The Democratic governor of California told Native American activists that he’d like to put them “in the ground” after being interrupted during a speech on Saturday.
Jerry Brown was speaking at the U.N. climate summit in Bonn, Germany. His speech focused on the need to address and act on reversing human-caused climate change.
Some of those in attendance, however, noted the discord between Brown’s rhetoric and his actual policies as governor of the Golden State. As governor, Brown has heavily resisted calls to ban fracking in the state and the controversial hydrocarbon extraction process still regularly occurs there.
Protesters: California’s fracking spreads pollution!
Brown: Yeah, I wish—I wish we could have no pollution, but we have to have our automobiles.
Protesters: In the ground!
Brown: In the ground.
Protesters: In the ground!
Brown: I agree with you. In the ground. Let’s put you in the ground so we can get on with the show here.

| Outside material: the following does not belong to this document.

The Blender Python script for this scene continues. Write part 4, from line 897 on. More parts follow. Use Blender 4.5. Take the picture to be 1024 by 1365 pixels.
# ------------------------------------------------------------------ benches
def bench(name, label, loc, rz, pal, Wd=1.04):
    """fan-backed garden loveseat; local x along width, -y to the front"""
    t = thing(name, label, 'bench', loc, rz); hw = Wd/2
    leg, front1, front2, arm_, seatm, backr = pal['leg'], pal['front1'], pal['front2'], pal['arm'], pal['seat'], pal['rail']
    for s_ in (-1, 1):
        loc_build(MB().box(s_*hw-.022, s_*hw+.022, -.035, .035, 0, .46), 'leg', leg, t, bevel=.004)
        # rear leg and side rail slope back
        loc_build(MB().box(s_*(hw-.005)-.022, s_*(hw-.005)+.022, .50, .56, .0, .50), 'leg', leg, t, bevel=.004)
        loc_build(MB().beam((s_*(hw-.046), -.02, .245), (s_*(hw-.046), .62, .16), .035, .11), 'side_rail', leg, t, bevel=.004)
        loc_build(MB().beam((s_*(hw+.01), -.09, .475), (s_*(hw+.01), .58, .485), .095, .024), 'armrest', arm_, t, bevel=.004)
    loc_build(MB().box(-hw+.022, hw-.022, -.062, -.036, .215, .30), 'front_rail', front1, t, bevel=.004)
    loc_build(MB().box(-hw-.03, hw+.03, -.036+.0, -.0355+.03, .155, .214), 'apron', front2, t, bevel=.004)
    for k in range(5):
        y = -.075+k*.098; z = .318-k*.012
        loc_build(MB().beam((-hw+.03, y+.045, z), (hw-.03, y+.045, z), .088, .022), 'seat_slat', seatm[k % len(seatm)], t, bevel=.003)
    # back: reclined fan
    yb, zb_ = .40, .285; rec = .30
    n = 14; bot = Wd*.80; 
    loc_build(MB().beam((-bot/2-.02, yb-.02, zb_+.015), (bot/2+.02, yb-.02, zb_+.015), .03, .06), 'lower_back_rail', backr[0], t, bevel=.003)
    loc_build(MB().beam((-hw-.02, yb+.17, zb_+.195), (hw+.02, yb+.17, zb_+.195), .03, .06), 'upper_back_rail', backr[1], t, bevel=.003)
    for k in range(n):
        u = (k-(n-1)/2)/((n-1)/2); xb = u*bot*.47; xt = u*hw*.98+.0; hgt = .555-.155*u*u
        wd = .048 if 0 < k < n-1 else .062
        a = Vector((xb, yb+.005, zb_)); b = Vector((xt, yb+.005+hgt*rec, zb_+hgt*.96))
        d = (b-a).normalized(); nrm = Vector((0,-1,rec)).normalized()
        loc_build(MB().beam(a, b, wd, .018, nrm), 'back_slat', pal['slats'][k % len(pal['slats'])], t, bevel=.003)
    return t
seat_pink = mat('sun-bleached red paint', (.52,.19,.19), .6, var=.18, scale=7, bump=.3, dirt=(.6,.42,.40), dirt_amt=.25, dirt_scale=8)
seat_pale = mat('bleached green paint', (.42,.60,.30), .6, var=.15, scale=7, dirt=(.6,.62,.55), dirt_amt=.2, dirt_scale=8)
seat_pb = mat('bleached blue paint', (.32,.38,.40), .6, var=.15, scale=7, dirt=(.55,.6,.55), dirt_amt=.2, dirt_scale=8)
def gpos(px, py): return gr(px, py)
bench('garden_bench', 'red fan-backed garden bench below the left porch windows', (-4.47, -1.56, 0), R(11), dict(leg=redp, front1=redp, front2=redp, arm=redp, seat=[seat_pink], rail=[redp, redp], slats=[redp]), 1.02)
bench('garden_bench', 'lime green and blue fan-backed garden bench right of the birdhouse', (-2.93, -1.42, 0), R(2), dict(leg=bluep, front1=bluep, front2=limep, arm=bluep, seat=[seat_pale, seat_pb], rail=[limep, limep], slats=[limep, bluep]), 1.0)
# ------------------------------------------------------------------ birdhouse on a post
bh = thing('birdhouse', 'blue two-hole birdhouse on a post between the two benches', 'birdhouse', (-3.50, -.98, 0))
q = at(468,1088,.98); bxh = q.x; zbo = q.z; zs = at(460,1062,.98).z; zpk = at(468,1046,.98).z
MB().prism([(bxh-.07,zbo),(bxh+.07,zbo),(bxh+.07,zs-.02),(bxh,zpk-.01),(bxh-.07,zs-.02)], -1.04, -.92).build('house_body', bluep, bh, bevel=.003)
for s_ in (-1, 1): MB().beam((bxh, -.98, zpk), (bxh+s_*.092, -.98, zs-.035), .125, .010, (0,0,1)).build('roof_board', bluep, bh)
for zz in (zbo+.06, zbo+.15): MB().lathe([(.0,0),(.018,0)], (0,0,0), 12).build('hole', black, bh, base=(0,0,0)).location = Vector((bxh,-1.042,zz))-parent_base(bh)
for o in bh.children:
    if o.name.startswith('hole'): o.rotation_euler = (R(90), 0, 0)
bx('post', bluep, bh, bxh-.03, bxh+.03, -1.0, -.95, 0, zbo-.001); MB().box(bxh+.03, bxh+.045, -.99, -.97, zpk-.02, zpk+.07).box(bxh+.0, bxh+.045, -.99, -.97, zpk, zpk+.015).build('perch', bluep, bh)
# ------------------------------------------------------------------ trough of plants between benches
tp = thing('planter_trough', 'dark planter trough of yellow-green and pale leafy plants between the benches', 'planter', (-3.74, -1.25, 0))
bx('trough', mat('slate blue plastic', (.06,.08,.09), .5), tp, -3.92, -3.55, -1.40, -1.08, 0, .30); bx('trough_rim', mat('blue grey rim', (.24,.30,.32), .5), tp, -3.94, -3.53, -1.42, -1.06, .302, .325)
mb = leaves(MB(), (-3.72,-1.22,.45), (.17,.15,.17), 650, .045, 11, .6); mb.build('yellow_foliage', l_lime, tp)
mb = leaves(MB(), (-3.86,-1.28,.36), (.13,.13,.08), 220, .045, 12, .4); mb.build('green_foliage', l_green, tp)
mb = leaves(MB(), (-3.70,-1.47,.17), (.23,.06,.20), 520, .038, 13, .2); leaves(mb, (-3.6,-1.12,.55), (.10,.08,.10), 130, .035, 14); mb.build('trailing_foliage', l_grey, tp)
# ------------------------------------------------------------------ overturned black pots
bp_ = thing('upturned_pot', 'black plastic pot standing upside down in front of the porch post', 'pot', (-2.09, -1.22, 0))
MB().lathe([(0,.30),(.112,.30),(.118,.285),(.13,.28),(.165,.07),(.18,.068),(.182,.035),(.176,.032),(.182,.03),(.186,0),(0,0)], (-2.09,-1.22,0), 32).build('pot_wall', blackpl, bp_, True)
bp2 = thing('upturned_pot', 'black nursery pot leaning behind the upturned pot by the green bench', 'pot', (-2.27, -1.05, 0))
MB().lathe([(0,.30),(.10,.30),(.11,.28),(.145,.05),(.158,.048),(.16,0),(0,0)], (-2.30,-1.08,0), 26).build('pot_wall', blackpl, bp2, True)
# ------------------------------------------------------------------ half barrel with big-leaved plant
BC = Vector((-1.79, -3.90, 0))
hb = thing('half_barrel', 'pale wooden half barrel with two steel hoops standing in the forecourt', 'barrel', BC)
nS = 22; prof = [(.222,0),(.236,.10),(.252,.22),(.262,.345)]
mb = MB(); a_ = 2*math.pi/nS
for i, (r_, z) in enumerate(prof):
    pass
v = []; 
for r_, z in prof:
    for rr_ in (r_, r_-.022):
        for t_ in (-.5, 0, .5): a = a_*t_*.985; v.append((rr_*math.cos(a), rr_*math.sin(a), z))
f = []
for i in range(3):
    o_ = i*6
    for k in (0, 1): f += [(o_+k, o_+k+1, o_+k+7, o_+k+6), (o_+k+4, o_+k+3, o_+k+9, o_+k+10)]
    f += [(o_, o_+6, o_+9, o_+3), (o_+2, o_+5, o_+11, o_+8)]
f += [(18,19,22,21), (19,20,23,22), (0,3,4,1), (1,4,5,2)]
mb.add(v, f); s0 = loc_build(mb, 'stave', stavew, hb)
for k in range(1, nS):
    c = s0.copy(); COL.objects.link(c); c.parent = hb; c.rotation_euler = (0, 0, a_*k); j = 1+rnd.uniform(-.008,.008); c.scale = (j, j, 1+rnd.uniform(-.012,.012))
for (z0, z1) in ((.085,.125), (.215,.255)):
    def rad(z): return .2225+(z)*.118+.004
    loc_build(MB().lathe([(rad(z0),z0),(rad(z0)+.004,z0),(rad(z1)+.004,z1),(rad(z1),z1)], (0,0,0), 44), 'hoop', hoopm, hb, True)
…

Longtime Brown observers will notice nothing out-of-step over his comments. Brown’s cultivated left-wing image–in contrast to his centrist policies–has long been the subject of discussion and derision.
In 1979, the Dead Kennedys released their first single, “California Über Alles” which featured Brown as the narrator, a “Zen fascist” dictator of California. The mocking song featured lines such as, “It’s the suede denim secret police/They have come for your uncool niece” and “Die on organic poison gas/Serpent’s egg’s already hatched.”
Brown’s Saturday remarks, however, apparently incensed Native American leaders and other indigenous activists. On Tuesday, Democracy Now!‘s Amy Goodman confronted Brown about his comments and asked if he’d like to apologize.
Brown declined to do so and spent the remainder of his interview with Goodman defending fracking and chiding his environmental critics as taking part in, a “kind of a little left-wing routine,” before his handler eased him away.